The operation saw 700 police agents involved in the anti-drug trafficking efforts targeting squatted apartments which are places to buy and use heroin, Catalonia's police department announced on Twitter.
The crackdown comes after a two-year long investigation, authorities said.
El Pais reported the area has seen a rise in crime, including thefts and fights.
The Raval and Gotic areas have become known for the drug haven apartments known as “narcoflats” and many Barcelona residents have taken issue of the rising illegal underground permeating because of the drug trade, according to the Associated Press. Police have not announced the number arrested so far.
The apartment blocks that have become drug havens are empty properties that are now owned by banks and investment funds since Spain’s property crash, according to the Guardian.
Communities in Barcelona and across the country have organized themselves to combat these narcroflats, forming the National Network of Cities and Neighbourhoods that seeks to raise awareness of the problem and to help authorities shut the operations down, the outlet reported.

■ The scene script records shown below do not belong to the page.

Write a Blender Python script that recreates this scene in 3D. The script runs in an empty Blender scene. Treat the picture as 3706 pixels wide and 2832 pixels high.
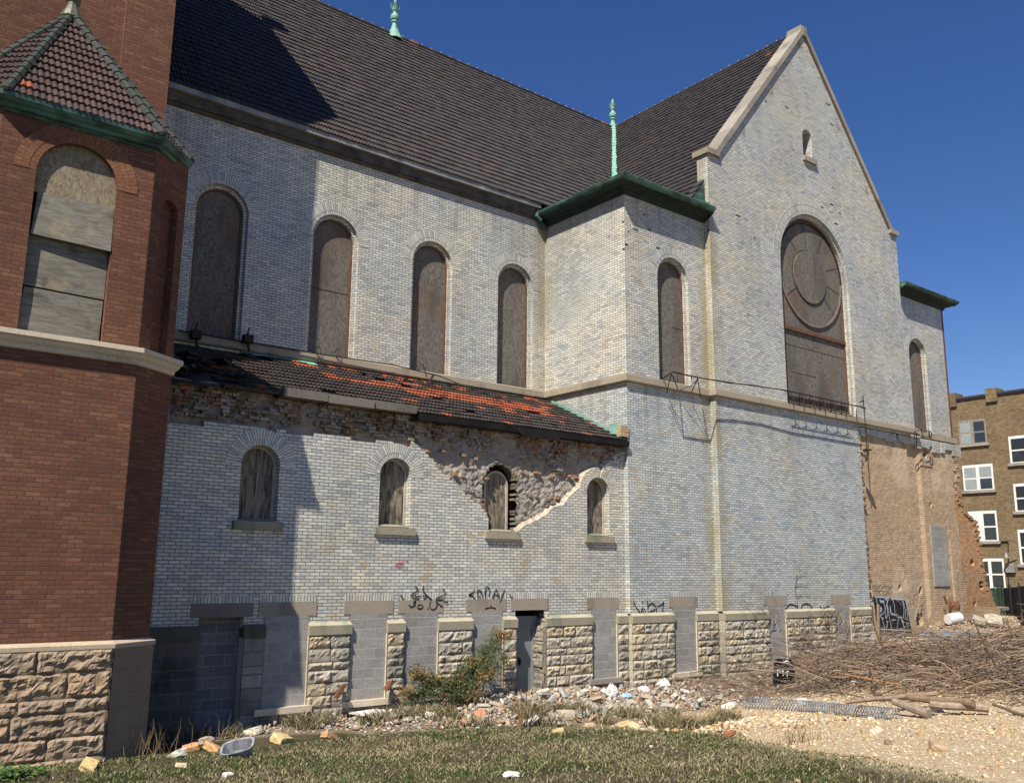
import bpy, math, random
import numpy as np
from mathutils import Vector, Matrix, noise
from mathutils.geometry import tessellate_polygon
random.seed(7); np.random.seed(7)
S = bpy.context.scene
# ------------------------------------------------------------------ camera
FPX, PCX, PCY = 3284.0, 1853.0, 1416.0
YAW, PITCH, ROLL = math.radians(38.256), math.radians(11.1815), math.radians(.565)
_f = Vector((math.sin(YAW), math.cos(YAW), 0)); _r = Vector((math.cos(YAW), -math.sin(YAW), 0)); _u = Vector((0, 0, 1))
_f2 = _f*math.cos(PITCH)+_u*math.sin(PITCH); _u2 = _u*math.cos(PITCH)-_f*math.sin(PITCH)
CR = _r*math.cos(ROLL)+_u2*math.sin(ROLL); CU = _u2*math.cos(ROLL)-_r*math.sin(ROLL); CF = _f2
cam = bpy.data.cameras.new('camera'); camo = bpy.data.objects.new('camera', cam); S.collection.objects.link(camo)
camo.matrix_world = Matrix(((CR.x, CU.x, -CF.x, 0), (CR.y, CU.y, -CF.y, 0), (CR.z, CU.z, -CF.z, 0), (0, 0, 0, 1)))
cam.sensor_width = 36; cam.lens = FPX/3706*36; cam.clip_start = .05; cam.clip_end = 2000
S.camera = camo
# ------------------------------------------------------------------ sky and sun
SUN_EL = math.radians(49.5)
TOSUN = Vector((-1.78, -1, 0)).normalized()*math.cos(SUN_EL)+Vector((0, 0, math.sin(SUN_EL)))
w = bpy.data.worlds.new('World'); S.world = w; w.use_nodes = True
nt = w.node_tree; sky = nt.nodes.new('ShaderNodeTexSky'); sky.sky_type = 'NISHITA'; sky.sun_disc = False
sky.sun_elevation = SUN_EL; sky.sun_rotation = math.atan2(TOSUN.x, TOSUN.y)
sky.air_density = 1.0; sky.dust_density = 0.1; sky.ozone_density = 4.0; sky.altitude = 300
bg = nt.nodes['Background']; bg.inputs[1].default_value = .072
hs = nt.nodes.new('ShaderNodeHueSaturation'); hs.inputs['Saturation'].default_value = 1.22; hs.inputs['Hue'].default_value = .514
nt.links.new(sky.outputs[0], hs.inputs['Color']); nt.links.new(hs.outputs[0], bg.inputs[0])
sl = bpy.data.lights.new('sun', 'SUN'); sl.energy = 5.0; sl.angle = math.radians(.5); sl.color = (1, .925, .80)
so = bpy.data.objects.new('sun', sl); S.collection.objects.link(so); so.rotation_euler = TOSUN.to_track_quat('Z', 'Y').to_euler()
so.location = TOSUN*60
S.view_settings.view_transform = 'Standard'; S.view_settings.look = 'None'; S.view_settings.gamma = 1; S.view_settings.exposure = 0.56
# ------------------------------------------------------------------ pixel (3706x2832) -> plane helpers
def ray(x, y): return CF+CR*((x-PCX)/FPX)-CU*((y-PCY)/FPX)
def onY(x, y, Y): d = ray(x, y); return d*(Y/d.y)
def onX(x, y, X): d = ray(x, y); return d*(X/d.x)
def ss(a, b, x):
    t = min(1, max(0, (x-a)/(b-a))); return t*t*(3-2*t)
def gh(x, y):
    z = -2.93+.07*max(0, 15-y)
    z += .86*ss(18, 32, x)*ss(5, 16, y)+.48*ss(31.6, 33.4, x)*ss(14.4, 16.6, y)*(1-ss(38, 40, x))
    dx, dy = (x-13.2)/3.2, (y-15.6)/1.5
    z += .26*math.exp(-dx*dx-dy*dy)
    z += .13*math.exp(-((x-3)/2.6)**2-((y-14.6)/1.4)**2)
    z += .04*noise.noise((x*.6, y*.6, 3))+.02*noise.noise((x*2, y*2, 7))
    return z
def gpt(px, py, l=0.):
    d = ray(px, py); t = 3.
    while t < 80:
        p = d*t
        if p.z < gh(p.x, p.y)+l: break
        t += .04
    return Vector((p.x, p.y, gh(p.x, p.y)+l))
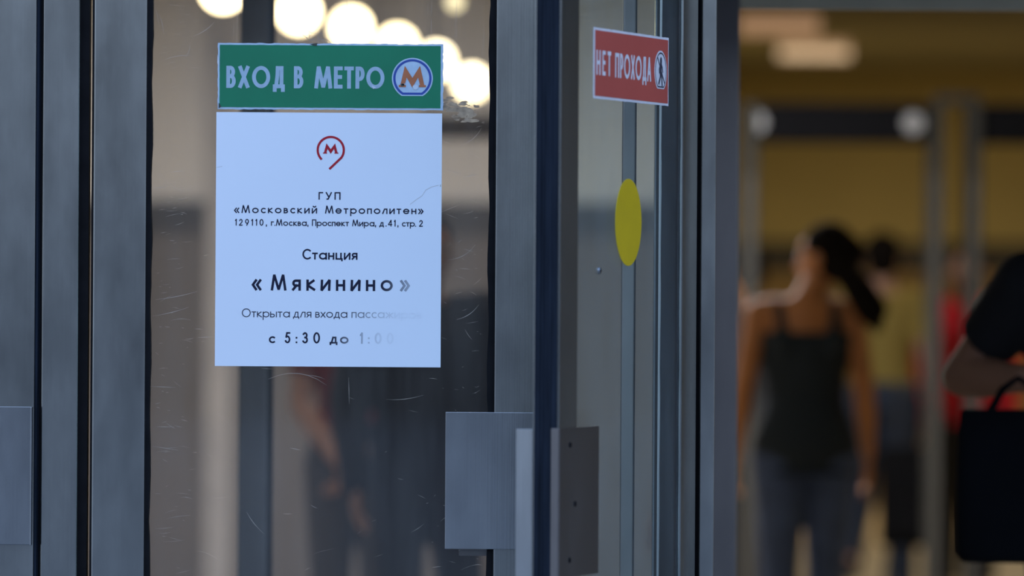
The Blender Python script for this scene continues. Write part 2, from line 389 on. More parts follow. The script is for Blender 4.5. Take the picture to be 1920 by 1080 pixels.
HX, HYY = X(174), 0.0
door1 = leaf('door_1', .859, (X(174), 0), 0, GLASS, sh=.099, sl=.105)
door2 = leaf('door_2', .855, (X(69)-.857, 0), 0, GLASS, sh=.100, sl=.105, ext_z=(.953, 1.212))
OA = R(-108.54)
door3 = leaf('door_3', .83, (.3015, -.004), OA, GLASS2, sh=.095, sl=.105, ext_z=(.92, 1.196), int_z=(.937, 1.198), gy=.036)

# posts and frame of the front line
def post(name, x0, x1, y0, y1, mat=STEEL, z1=2.2, bev=.004, parent=None, **k):
    return obj(name, B(x0, x1, y0, y1, 0, z1, bev=bev, seg=3), mat, parent, **k)
tr1 = empty('trim_1', (0, 0, 0), kind='structure')
post('post', X(79), X(147), -.004, .09, parent=tr1, mat=STEEL)
for a in ((X(70.5), X(79), .012, .07, 0, 2.1), (X(147), X(164.5), .012, .05, 0, 2.1), (X(170.2), X(174), .006, .044, 0, 2.1)): obj('seal', B(*a), RUBBER, tr1)
# a worn slit stays open between the two seals
tr2 = empty('trim_2', (0, 0, 0), kind='structure')
post('post', X(1313), X(1341), -.006, .10, parent=tr2)
obj('seal', B(X(1296), X(1313), .03, .08, 0, 2.1), RUBBER, tr2)
tr3 = empty('trim_3', (0, 0, 0), kind='structure')
obj('head_rail', B(-2.7, 2.15, -.002, .10, 2.115, 2.2, bev=.003), STEEL, tr3)
post('post', .077, .118, 0, .09, parent=tr3)
post('post', -2.70, -1.757, 0.0, .09, parent=tr3)
post('post', 2.05, 2.15, 0.0, .09, parent=tr3)
# narrow fixed light between the two pairs, seen through the open leaf
win = empty('window_1', (0, 0, 0), kind='structure')
post('mullion', X(1166), X(1190), .02, .08, parent=win, bev=.003, mat=BRONZE)
for a in ((X(1190), X(1192.5), .03, .07, 0, 2.1), (X(1230), X(1244), .05, .09, 0, 2.1)): obj('seal', B(*a), RUBBER, win)
post('mullion', X(1226.5), X(1230), .02, .08, parent=win, bev=.001)
obj('glass_pane', B(X(1244), X(1296), .06, .066, .02, 2.1), GLASS, win)
obj('glass_pane', B(.118, X(1166), .045, .051, .02, 2.1), GLASS, win)
obj('glass_pane', B(X(1192.5), X(1226.5), .045, .051, .02, 2.1), GLASS, win)

# inner door line, 1.8 m further in
IY = 1.8; ks = (FOC_D+IY)/FOC_D
tr4 = empty('trim_4', (0, IY, 0), kind='structure')
def PX(px, d): return (px-960)/1000*d/FOC_D
def PZ(py, d): return CAM_H+(530-py)/1000*d/FOC_D
IN = FOC_D+IY
obj('post', B(PX(448, IN), PX(502, IN), 0, .07, 0, 2.35, bev=.003), STEEL, tr4)
obj('seal', B(PX(502, IN), PX(512, IN), .01, .06, 0, 2.35), RUBBER, tr4)
obj('post', B(PX(1330, IN), PX(1384, IN), 0, .09, 0, 2.35, bev=.003), STEELDK, tr4)
obj('head_rail', B(PX(1384, IN), 2.6, 0, .09, 2.055, 2.35, bev=.003), pmat('pale_rail', (.62, .56, .40), .8, spec=.1), tr4)
obj('post', B(2.6, 2.7, 0, .09, 0, 2.35, bev=.003), STEELIN, tr4)
obj('head_rail', B(-2.7, PX(1330, IN), 0, .09, 2.20, 2.35, bev=.003), STEELIN, tr4)

# scratches, haze lines and glue on the pane of door_1
bm = bmesh.new(); rnd = random.Random(11)
def scr(x, z, L, a, wd, curve=0):
    q = []; n = 6
    pts = []
    for i in range(n+1):
        t = i/n-.5; pts.append((x+L*t*math.cos(a)-curve*L*(t*t)*math.sin(a), z+L*t*math.sin(a)+curve*L*t*t*math.cos(a)))
    for i in range(n):
        p, r_ = pts[i], pts[i+1]; dx, dz = r_[0]-p[0], r_[1]-p[1]; l = math.hypot(dx, dz); nx, nz = -dz/l, dx/l
        wa = wd*(1-abs(i/n-.5)*1.6); wb_ = wd*(1-abs((i+1)/n-.5)*1.6)
        vs = [bm.verts.new((p[0]+nx*wa, .0197, p[1]+nz*wa)), bm.verts.new((p[0]-nx*wa, .0197, p[1]-nz*wa)), bm.verts.new((r_[0]-nx*wb_, .0197, r_[1]-nz*wb_)), bm.verts.new((r_[0]+nx*wb_, .0197, r_[1]+nz*wb_))]
        bm.faces.new(vs)
GX0, GX1 = .112, .745        # local x range of the pane
def inpane(x): return GX0+.003 < x < GX1-.012
for i in range(330):
    k = rnd.random()
    if k < .42: x = GX0+abs(rnd.gauss(0, .045)); a = rnd.gauss(0, .22)
    elif k < .75: x = GX1-.015-abs(rnd.gauss(0, .045)); a = rnd.gauss(0, .45)
    else: x = rnd.uniform(GX0, GX1); a = rnd.uniform(-.7, .7)
    z = rnd.uniform(.9, 2.0); L = rnd.choice((.006, .012, .02, .035))*rnd.uniform(.5, 1.3)
    if inpane(x-L/2) and inpane(x+L/2): scr(x, z, L, a, rnd.uniform(.00012, .00030), rnd.uniform(-.3, .3))
for (px, py, L, a, c) in ((380, 60, .05, .6, .3), (300, 48, .04, 1.8, .2), (330, 108, .06, .15, -.3), (655, 60, .04, 1.3, .2), (300, 355, .035, .1, 0), (330, 325, .03, .1, 0), (560, 703, .11, -.1, -.6), (478, 985, .05, -.9, .2), (655, 735, .05, 1.6, 0), (885, 260, .05, .7, .4), (868, 480, .06, .5, .5), (880, 590, .05, .6, .4), (760, 750, .07, .12, .2), (330, 560, .08, .2, .1), (320, 590, .07, .25, .1), (385, 636, .03, .05, 0), (305, 730, .05, -.03, 0), (310, 805, .035, 0, 0), (310, 845, .05, -.15, 0), (350, 100, .03, 1.2, .4), (290, 30, .05, 1.8, .1), (555, 845, .02, -.2, 0), (880, 330, .03, .2, .1)):
    scr(X(px)-X(174), Z(py), L, a, .00042, c)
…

However, many of these grassroots resistors have had little success on their own with the drug dealers and users.
“If there’s a [narcoflat] in your building people come and buy at all hours, they shoot up, there’s blood, syringes, faeces, people asleep on the stairs and in the doorway,” a man involved in his neighborhood association, Carlos, told the Guardian.
Residents told the outlet they believe several factors led to the rise of these flats and their popularity, including the demolition of a segment of a shanty town in Madrid last year and the reverberations felt from Spain’s economic crisis.
Even with the rise of the nacroflats, the outlet said that authorities have dismissed the notion of a heroin epidemic similar to the drug epidemic of the 1980s, but admit the rise is troubling.
Barcelona has spent money to buy up properties in the Raval and many flat owners have supported the grassroots demand for an end to the narcoflats as well as in assisting police.
Residents, though, told the Guardian, they felt the police had left Raval to the dealers and users for so long because of the poverty there.
“All kinds of people live here. A councillor told me she wasn’t comfortable with what we’re doing. I said: ‘Good. If you feel uncomfortable, maybe you’ll do something about it’,” Carols recalled to the outlet.